Cela dit, je ne sais pas si les autorités, au moins judiciaires, du Gabon réalisent la nasse dans laquelle elles risquent de se retrouver prises. En effet, le procureur de Libreville vient de faire citer Brice Laccruche devant le tribunal pour une prétendue obtention indue de la nationalité gabonaise via une encore plus prétendue escroquerie au jugement. Or, l’enquête conduite dans ce dossier par la Direction Générale des Contre-Ingérences et de la Sécurité Militaire avait conclu à… l’absence de toute infraction ! Pourtant, ces messieurs des Services ne sont pas non plus les amis naturels de M. Brice Laccruche. De plus, le procureur n’avait même pas informé M. Laccruche de cette procédure pour l’y mettre en accusation comme la loi gabonaise l’y oblige.

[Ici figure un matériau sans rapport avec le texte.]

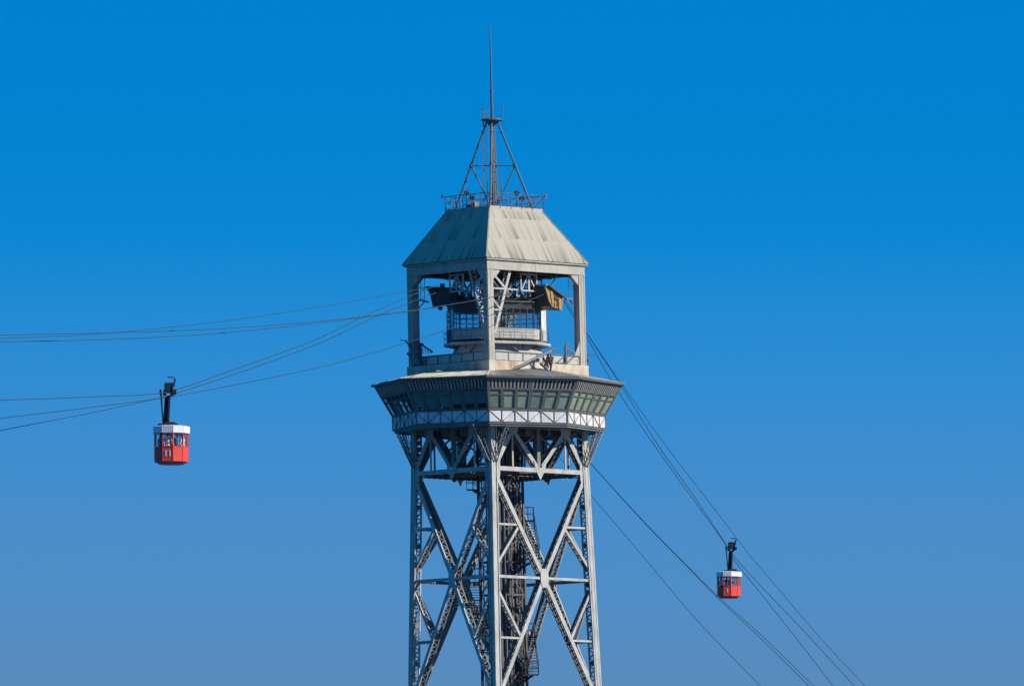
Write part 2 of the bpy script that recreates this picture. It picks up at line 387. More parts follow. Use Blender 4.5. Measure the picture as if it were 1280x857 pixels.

Vous me direz que c’est cohérent avec ce qui précède. En tout cas, tous ces éléments sont communiqués au juge d’instruction français, avec une demande de poursuites complémentaires pour, à nouveau, atteinte à la liberté individuelle.
Mondafrique :
Des pressions sont-elles exercées ?
- Elles sont chroniques comme je l’ai constaté lors d’un séjour au Gabon à l’occasion d’un autre dossier sensible. Ma chambre a été visitée de nuit par un visiteur mystérieux. Il a complaisamment étalé toutes mes affaires partout sans rien me voler. Il s’agissait de m’intimider.
Mais c’est encore peu par rapport à ce que subissent mes confrères africains dans ce genre de dossiers. Ainsi d’Anges Kevin Nzigou, avocat à Libreville des frères Laccruche : intimidations physiques proches de l’enlèvement, problèmes de santé plus que suspects.
Mondafrique. Brice et Gregory Laccruche qui possèdent la double nationalité française et gabonaise ont-ils bénéficié d’une quelconque démarche des autorités françaises ?
D.I. Sur place, Madame la consule remplie sa mission de protection consulaire mais avec difficulté : les autorités locales lui opposent une inertie très préjudiciable.
Notons pourtant que l’Europe et le Gabon se sont engagés dans un vaste programme en faveur de la consolidation de l’état de droit sur lequel veille, depuis sa nomination en 2019, l’ambassadrice extraordinaire à Libreville précitée, Rosario Bento Pais. La réforme du Code de procédure pénale gabonais de 2019 s’inscrit dans cette perspective., du moins en théorie. Il y a loin de la loi à la liberté.
En fait, le Gabon pratique un double langage, affichant une volonté de respect des libertés publiques et maintenant dans les faits le plus grand arbitraire, au moins à l’encontre de nos clients.